“Western Days” has a 50’s crooner hint like a ballad from Chris Isaak, although Gabriel Mintz’s voice comes from a different element. The song that opens Volume One has these guitars that lurk in the background, reeling and electrifying like very distant lightning on the horizon. And so Mintz introduces us to himself, a songwriter who covers much territory as he slides around that horizon, never quite coming center on your map, so that you can never be certain that you’ve described your destination.

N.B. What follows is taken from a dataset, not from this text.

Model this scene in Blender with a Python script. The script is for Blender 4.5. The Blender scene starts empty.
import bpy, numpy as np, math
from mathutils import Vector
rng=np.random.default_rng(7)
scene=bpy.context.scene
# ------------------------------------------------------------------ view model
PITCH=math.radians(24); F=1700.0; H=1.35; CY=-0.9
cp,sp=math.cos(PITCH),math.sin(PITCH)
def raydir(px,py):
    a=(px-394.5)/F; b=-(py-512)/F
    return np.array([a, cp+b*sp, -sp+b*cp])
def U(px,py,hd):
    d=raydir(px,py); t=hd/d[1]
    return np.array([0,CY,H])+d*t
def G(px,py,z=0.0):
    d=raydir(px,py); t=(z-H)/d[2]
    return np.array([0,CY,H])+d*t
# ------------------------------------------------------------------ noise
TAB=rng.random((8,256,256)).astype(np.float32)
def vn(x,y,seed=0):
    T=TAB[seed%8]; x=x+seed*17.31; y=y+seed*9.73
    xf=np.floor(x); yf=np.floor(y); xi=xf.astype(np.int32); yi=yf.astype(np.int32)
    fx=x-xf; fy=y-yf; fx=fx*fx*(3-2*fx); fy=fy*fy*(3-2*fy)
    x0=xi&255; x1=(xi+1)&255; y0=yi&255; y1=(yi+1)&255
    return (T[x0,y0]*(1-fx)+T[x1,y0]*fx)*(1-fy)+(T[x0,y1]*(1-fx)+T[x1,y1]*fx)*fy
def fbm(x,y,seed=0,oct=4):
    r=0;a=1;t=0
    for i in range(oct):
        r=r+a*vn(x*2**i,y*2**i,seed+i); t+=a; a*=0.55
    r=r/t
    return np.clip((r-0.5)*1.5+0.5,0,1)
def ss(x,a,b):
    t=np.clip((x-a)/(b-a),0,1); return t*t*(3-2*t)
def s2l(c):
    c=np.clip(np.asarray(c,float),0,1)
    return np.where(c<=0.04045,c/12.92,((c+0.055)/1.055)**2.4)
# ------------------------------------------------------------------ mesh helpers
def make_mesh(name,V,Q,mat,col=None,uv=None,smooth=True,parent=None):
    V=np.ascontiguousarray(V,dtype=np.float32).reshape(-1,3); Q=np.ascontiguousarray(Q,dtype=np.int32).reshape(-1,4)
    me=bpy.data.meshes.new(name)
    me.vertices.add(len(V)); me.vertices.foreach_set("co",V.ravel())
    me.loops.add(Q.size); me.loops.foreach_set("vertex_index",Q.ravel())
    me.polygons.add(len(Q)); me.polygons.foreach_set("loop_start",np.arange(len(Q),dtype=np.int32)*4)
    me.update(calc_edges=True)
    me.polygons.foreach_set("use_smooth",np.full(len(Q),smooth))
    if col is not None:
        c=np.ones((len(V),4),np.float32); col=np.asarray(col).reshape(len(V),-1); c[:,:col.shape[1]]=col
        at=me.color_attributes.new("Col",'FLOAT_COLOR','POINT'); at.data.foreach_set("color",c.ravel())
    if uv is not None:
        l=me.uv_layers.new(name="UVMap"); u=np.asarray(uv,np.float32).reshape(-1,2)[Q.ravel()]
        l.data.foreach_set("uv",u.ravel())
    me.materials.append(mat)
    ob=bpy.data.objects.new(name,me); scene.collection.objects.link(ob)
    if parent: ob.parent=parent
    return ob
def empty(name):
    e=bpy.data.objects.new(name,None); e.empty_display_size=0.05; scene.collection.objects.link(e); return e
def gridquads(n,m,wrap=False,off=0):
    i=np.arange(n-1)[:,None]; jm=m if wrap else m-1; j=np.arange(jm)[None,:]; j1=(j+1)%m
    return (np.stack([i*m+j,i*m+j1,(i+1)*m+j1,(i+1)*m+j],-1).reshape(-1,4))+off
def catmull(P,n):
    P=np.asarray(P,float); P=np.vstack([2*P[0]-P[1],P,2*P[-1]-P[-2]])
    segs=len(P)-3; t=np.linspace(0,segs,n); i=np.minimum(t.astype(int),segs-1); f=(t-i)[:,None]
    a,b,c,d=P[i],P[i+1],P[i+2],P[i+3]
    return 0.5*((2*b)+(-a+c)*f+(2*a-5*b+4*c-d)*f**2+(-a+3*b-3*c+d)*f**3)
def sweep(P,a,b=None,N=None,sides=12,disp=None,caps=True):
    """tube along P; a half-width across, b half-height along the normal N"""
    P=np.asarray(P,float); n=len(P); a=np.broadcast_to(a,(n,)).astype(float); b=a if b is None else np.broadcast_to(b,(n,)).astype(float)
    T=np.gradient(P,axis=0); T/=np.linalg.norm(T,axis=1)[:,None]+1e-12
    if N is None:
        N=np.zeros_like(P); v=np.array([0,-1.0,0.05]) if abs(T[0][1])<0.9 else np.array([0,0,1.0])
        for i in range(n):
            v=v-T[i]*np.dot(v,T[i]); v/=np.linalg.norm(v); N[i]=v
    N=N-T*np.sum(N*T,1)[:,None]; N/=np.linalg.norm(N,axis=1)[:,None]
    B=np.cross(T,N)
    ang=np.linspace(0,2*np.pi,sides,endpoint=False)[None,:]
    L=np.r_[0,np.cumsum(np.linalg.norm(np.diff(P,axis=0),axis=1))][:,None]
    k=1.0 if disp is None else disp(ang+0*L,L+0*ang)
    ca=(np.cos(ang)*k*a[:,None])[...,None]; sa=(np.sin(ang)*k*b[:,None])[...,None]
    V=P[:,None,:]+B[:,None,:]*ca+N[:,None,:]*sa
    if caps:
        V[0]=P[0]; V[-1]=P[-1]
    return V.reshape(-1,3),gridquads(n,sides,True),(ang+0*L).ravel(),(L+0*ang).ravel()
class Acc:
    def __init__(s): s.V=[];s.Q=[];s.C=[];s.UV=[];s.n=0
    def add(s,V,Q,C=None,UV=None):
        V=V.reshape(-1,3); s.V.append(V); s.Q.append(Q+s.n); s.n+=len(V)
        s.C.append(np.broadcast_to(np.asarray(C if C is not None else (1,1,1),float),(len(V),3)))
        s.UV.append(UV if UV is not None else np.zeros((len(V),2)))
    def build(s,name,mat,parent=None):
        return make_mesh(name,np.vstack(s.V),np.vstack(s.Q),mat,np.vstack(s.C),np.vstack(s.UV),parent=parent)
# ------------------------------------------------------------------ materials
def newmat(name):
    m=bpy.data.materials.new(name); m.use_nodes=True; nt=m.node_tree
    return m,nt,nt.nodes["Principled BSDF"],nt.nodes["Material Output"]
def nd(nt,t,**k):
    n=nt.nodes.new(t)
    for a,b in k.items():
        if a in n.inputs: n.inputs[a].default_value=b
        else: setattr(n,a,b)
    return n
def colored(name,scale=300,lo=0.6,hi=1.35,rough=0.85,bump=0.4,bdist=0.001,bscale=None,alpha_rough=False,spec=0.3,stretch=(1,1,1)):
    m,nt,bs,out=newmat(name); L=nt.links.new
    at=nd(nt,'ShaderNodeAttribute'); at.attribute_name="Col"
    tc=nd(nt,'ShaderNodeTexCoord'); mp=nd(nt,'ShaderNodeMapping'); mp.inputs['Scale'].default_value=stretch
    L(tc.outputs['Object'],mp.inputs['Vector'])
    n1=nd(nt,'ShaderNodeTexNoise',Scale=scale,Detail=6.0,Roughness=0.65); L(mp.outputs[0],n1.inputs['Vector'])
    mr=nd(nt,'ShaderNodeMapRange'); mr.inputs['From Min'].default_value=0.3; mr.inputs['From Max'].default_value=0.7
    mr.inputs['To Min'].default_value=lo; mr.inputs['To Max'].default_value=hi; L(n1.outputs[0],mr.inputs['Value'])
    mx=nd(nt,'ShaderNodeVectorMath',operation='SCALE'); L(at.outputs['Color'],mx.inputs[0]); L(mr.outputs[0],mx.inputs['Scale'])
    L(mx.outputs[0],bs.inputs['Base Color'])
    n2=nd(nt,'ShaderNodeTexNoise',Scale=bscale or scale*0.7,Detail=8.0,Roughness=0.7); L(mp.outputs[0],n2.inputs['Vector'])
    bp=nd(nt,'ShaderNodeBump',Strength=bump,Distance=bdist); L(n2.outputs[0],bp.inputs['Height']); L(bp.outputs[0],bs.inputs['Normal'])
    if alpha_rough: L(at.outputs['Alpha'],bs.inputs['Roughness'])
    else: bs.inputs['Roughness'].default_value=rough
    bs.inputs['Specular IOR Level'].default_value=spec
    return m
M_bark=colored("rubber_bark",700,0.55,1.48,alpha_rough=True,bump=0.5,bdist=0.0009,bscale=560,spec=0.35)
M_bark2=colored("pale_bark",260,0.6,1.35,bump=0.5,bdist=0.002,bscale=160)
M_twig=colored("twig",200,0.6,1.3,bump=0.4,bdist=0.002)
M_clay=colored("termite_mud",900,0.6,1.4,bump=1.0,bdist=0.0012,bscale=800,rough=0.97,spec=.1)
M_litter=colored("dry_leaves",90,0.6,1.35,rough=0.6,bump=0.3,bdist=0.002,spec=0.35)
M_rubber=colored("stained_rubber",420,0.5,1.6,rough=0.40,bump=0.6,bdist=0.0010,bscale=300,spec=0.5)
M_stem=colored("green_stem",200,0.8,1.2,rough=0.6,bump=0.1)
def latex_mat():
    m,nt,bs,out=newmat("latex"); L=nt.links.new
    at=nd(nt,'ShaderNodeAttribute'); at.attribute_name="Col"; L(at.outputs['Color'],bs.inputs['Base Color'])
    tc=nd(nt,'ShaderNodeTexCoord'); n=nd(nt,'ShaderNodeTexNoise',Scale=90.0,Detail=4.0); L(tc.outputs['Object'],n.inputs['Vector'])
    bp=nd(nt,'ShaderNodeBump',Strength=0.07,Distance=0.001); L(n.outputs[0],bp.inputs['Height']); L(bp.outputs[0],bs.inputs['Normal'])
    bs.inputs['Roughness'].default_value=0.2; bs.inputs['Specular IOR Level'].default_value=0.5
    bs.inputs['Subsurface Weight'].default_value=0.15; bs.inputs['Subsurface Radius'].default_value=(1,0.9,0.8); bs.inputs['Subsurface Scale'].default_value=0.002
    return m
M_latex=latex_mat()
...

“Sofa Bed” picks up the Isaak beat, echoes in a rockabilly feel, and lets the track cook along on Trent Moorman’s drums. Yet, it’s the sprawling, brooding “Desert Sky” that perhaps most gives way to the comparisons to Jim Morrison with Mintz’s voice taking on the ethereal, Lizard King poetic, spoken-jazz chant. That shifts the whole album in a different direction on the compass. The tempo comes on a bit more country-like for “Spinning,” but we do get a chance to stay in the ethereal. “Firefly” completes this trilogy of what seem like Morrison-inspired jaunts.
Funky, fuzzy bass and guitar break up the album for “Safeway.” Then “Miles High” brings back a country feel for a stomp that opens up things again to rockabilly hints and moving ahead towards a straight-forward road. Things slow to a crawl for “Atom Bomb,” which feels the weakest here. The album closes with a return to brooding on a grooving vamp for “Excitement Shows,” and Morrison shows up again.